The video, which has been shared several hundred times, was indeed filmed in Nagorno-Karabakh. Our team ran the video through a reverse image search, which revealed that it was Saint Mary Church, located near the village of Mekhakavan (Jebrayil).

Graffitied church, destroyed statue

A photo, posted on Tiktok on November 11, shows the Ghazanchetsos Cathedral in Chouchi covered in spray paint.

Armenian media outlet Zatonk Media said in a tweet that this statue of an angel came from the same church and that it had been destroyed by Azerbaijanis.

This photo was widely circulated out of its original context. Ghazanchetsots Cathedral, which is classified as a UNESCO world heritage site, was severely damaged by an air raid on October 8, 2020, which we covered in a previous article. 

The statue was destroyed during these air strikes, as shown in a photo published on October 12 by Russian media outlet Daily Storm.

No graffiti appears in a video of the cathedral that was filmed by Azerbaijani troops and posted on Instagram just a few hours before the photo showing the graffiti damage was posted TikTok.

Did Azerbaijani troops desecrate the bust of an Armenian national hero?

This video posted on Telegram on November 9 shows Azerbaijani soldiers destroying a bust of Garegin Njdeh, who is an Armenian national hero.

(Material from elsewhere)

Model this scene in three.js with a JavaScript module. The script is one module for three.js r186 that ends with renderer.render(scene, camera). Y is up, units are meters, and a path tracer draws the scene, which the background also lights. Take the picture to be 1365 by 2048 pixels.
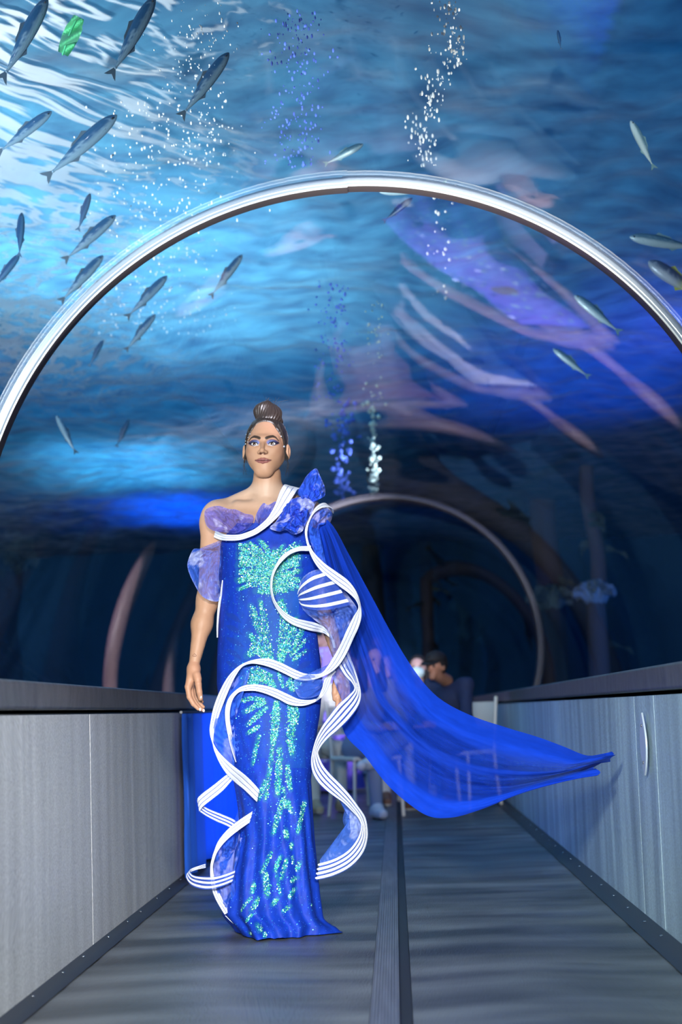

We found no evidence that this video has been posted online before. Some social media users claimed it was filmed in an Armenian military base in the Qubadli region in Nagorno-Karabakh, but their claims haven’t been verified. Azerbaijani social media users reacted quickly to the video, highlighting Garegin Njdeh’s links with Nazism. 

Azerbaijan’s response

Azerbajani social media users were quick to respond to these posts, highlighting the way that Armenian authorities had treated mosques in Nagorno-Karabakh after Armenia took control of the region in 1993. Hikmet Hajiyev, who is an advisor to the Azeri president, accused Armenians of having turned a mosque into a pigsty.

Hajiyev claimed that the photos he posted online were taken in the village of Mamar, in the Qubadli district. A video circulated by an Azerbaijani TV channel does show pigs. There is little information available about this mosque, except for an archive photo from the Ministry of Culture that was published by a press agency on October 23. The mosque’s Wikipedia page was created October 28.

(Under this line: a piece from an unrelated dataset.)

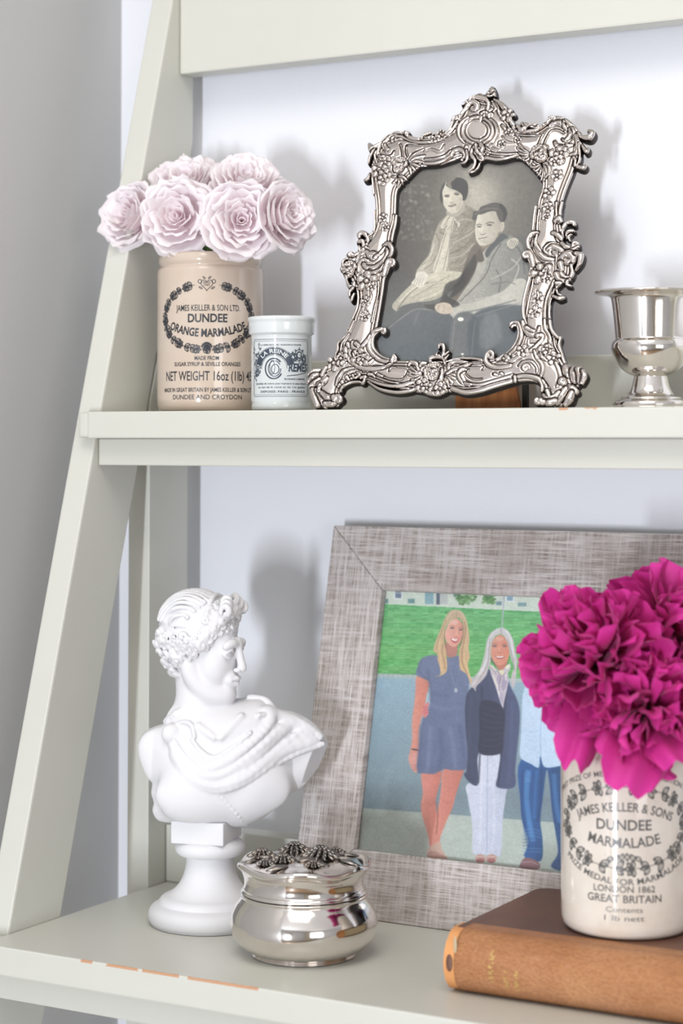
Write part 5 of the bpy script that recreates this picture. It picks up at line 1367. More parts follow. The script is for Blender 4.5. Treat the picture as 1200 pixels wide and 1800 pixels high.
def cherub(Z, c, r, part, tilt=0.0):
    p = zab(Z, [c])[0]; r = r / Z[0] * 0.40
    ca_, sa_ = math.cos(tilt), math.sin(tilt); L = lambda x, y: p + r * np.array([x * ca_ - y * sa_, x * sa_ + y * ca_])
    stamp([L(0, 0.12), L(0, -0.25)], (r * 0.92, r * 0.72), part, lift=0.5, sub=0, groove=1.2, k=0.8)
    for i in range(9):                                            # curly hair over the brow
        a = R(10 + 20 * i); stamp([L(0.82 * math.cos(a), 0.15 + 0.82 * math.sin(a))], (r * 0.27,), part, lift=1.1, sub=0, groove=.45)
    for i in range(5): stamp([L(-0.5 + .25 * i, 0.72)], (r * .2,), part, lift=2.0, sub=0, groove=.4)
    for s_ in (-1, 1):
        dimple(L(s_ * .30, .10), r * .15, .75); stamp([L(s_ * .42, -.28)], (r * .24,), part, lift=1.4, sub=0, groove=.15)
        stamp([L(s_ * .14, .28), L(s_ * .46, .24)], (r * .08,), part, lift=2.0, sub=0, groove=0)
    stamp([L(0, .18), L(0, -.16)], (r * .10, r * .17), part, lift=2.2, sub=0, groove=.3)
    stamp([L(-.16, -.40), L(.16, -.40)], (r * .10,), part, lift=1.8, sub=0, groove=.5); stamp([L(0, -.66)], (r * .2,), part, lift=1.2, sub=0, groove=.3)
def wing(Z, c, tips, w, part):
    for t_ in tips:
        m = ((c[0] + t_[0]) / 2 + (t_[1] - c[1]) * .12, (c[1] + t_[1]) / 2 - (t_[0] - c[0]) * .12)
        st(Z, [c, m, t_], (w * .5, w, w * .55), part, groove=.7)

# ---- finial and crest
st(ZA, [(700, 75), (725, 70), (745, 75), (760, 62), (772, 46)], (1.6, 1.7, 2.2), 'finial'); st(ZA, [(782, 70), (776, 56), (765, 46)], (1.5, 2.2, 1.2), 'finial'); st(ZA, [(745, 75), (765, 74), (782, 66)], (1.0, 1.2), 'finial')
volute(ZA, (700, 118), 24, R(200), 0.95, 1, (1.6, 2.1, 1.9, 1.2), 'finial', lead=[(640, 165), (655, 140), (670, 122)])
st(ZA, [(655, 108), (670, 98), (700, 78), (740, 82), (758, 102), (752, 132), (740, 150)], (1.0, 1.8, 1.6, 0.9), 'finial'); st(ZA, [(700, 72), (690, 78), (685, 90)], (1.2,), 'finial')
st(ZA, [(780, 88), (812, 108), (832, 140), (846, 172), (862, 196)], (1.3, 2.2, 2.0, 1.3)); st(ZA, [(770, 92), (790, 110), (800, 140), (822, 172), (842, 200)], (.6, 1.2, 1.0, .5))
flower(ZA, (834, 148), 22, 'finial'); st(ZA, [(775, 100), (786, 122), (775, 136)], (.8, 1.0, .6))
st(ZA, [(640, 150), (620, 162), (622, 185), (648, 180)], (1.5, 1.9, 1.3)); volute(ZA, (634, 192), 12, R(250), .8, 1, (1.2, .9, .6)); st(ZA, [(626, 185), (612, 205), (590, 222)], (.8, 1.3, .8))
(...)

This is not the first time that Azerbaijani officials have posted images on social media of ruined mosques filled with livestock. The Azerbaijani consulate general in Los Angeles posted a video on YouTube on April 16 showing cows in the Agdam mosque in Nagorno-Karabakh. The post was meant to illustrate how disrespectful Armenians were towards Azerbaijani cultural heritage sites.

However, other photos, posted on an architecture blog, show that the mosque had been abandoned and the livestock had wandered in of their own accord. 

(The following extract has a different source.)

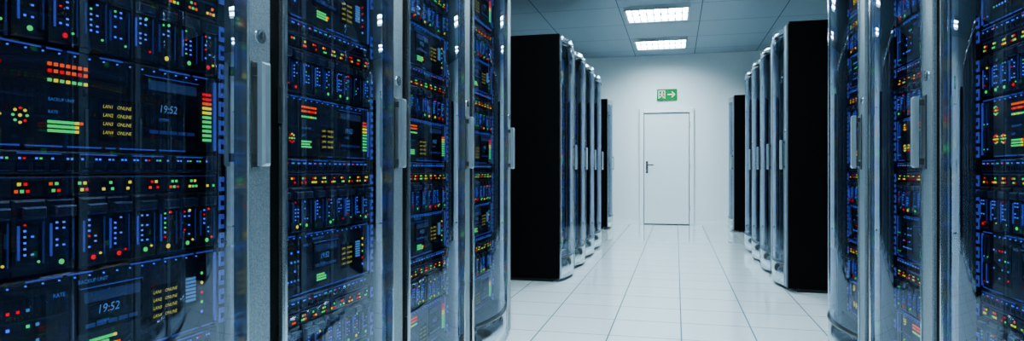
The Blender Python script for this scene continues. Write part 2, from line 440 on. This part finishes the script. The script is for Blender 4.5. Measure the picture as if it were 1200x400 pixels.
poly([(-.1,-.01),(-.088,-.018),(-.118,-.06),(-.13,-.052)]); poly([(-.095,-.012),(-.08,-.012),(-.058,-.035),(-.068,-.045)]); poly([(-.068,-.04),(-.058,-.036),(-.065,-.068),(-.075,-.066)])
poly([(-.086,.026),(-.083,.014),(-.055,.0),(-.052,.01)]); poly([(-.106,.022),(-.1,.012),(-.125,-.006),(-.13,.003)])
poly([(.01,-.012),(.1,-.012),(.1,.012),(.01,.012)]); poly([(.075,.055),(.095,.055),(.145,0),(.115,0)]); poly([(.115,0),(.145,0),(.095,-.055),(.075,-.055)])
obj('sign_pictogram', b.mesh('sign_pictogram'), s)

# ceiling lights
MAT['lamp'] = emission('lamp_diffuser', (.67, .90, 1), 98)
MAT['lampwhite'] = principled('lamp_frame_white', (.42, .48, .50), .35)
def lamp_mesh():
    b = MB(); w, l, h = .41, .36, .055
    for x0, x1, y0, y1 in ((-w,-w+.025,-l,l),(w-.025,w,-l,l),(-w,w,-l,-l+.025),(-w,w,l-.025,l)): b.box(x0, x1, y0, y1, -h, 0, 'lampwhite')
    b.box(-w+.025, w-.025, -.014, .014, -h+.005, -.02, 'lampwhite')
    for i in range(1, 9):
        x = -w+i*2*w/9; b.box(x-.008, x+.008, -l+.025, l-.025, -h+.01, -.02, 'lampwhite')
    b.box(-w+.02, w-.02, -l+.02, l-.02, -.02, -.004, 'lamp')
    return b.mesh('troffer')
ML = lamp_mesh()
for y in (10.85, 8.77, 6.69, 4.61, 2.53, .45, -1.63):
    e = bpy.data.objects.new('ceiling_light', None); scene.collection.objects.link(e); e.location = (-.24, y, CEIL); obj('louvre_fixture', ML, e)

# world
w = bpy.data.worlds.new('world'); scene.world = w; w.use_nodes = True
w.node_tree.nodes['Background'].inputs[0].default_value = (.3, .5, .65, 1); w.node_tree.nodes['Background'].inputs[1].default_value = .1

# camera
c = bpy.data.cameras.new('camera'); c.sensor_width = 36; c.lens = F/1200*36; c.clip_start = .02
co = bpy.data.objects.new('camera', c); scene.collection.objects.link(co)
co.location = (0, 0, CAMH); co.rotation_euler = (math.pi/2, 0, TH); scene.camera = co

Historic incidents when Azerbaijan destroyed Armenian monuments

Azerbaijani President Ilham Aliev promised during a phone call with Russian President Vladimir Putin on November 14 that Armenian churches in Nagorno-Karabakh would be protected. 

However, our team spoke with human rights activist Simon Maghakyan, who said he didn’t think this phone call was enough to protect Armenian cultural heritage sites in Nagorno-Karabakh. Maghakyan lives in Denver, Colorado. Back in 2005, he documented the destruction of the Djulfa Armenian Cemetery in the Azerbaijani enclave of Nakhitchevan, which borders Iran.

It’s hard to know if sites have already been damaged in Nagorno-Karabakh because there are very few observers on the ground. Likely, the big monasteries, like the one in Dadivank, won’t be targeted at first. However, smaller churches and khachkars – which are carved, memorial steles bearing a cross that are very common in Armenian culture – could easily be destroyed. That was the case in Djulfa.

In the past, Azerbaijan has worked to restore and preserve Armenian churches in its territory, like the Saint Mary Church in Gabala. Maghakyan pointed out, however, that writing in Armenian had been removed from the church during this process.

Instead of recognizing some of these structures as Armenian, Azerbaijan has attributed them to the kingdom of Albania, a Christian kingdom that emerged in the eastern Caucasus during Antiquity in what is now part of Azerbaijan. Azerbaijan’s Culture Minister, Anar Karimov, did just this in a tweet on November 11 where he referred to the Armenian Dadivank Monastery in Nagorno-Karabakh by its Azerbaijani name, Khudavang.

After six weeks of fighting in Nagorno-Karabakh, Armenia and Azerbaijan signed an agreement to end hostilities on November 9 in a deal brokered by Russia.

Azerbaijan controlled Nagorno-Karabakh until the 1990s war that left the disputed territory under the control of ethnic Armenian separatists.  The 2020 deal returned part of the contested region to Azerbaijani control. Russian peacekeeping forces will be deployed to the Armenian part, as well as along the frontlines.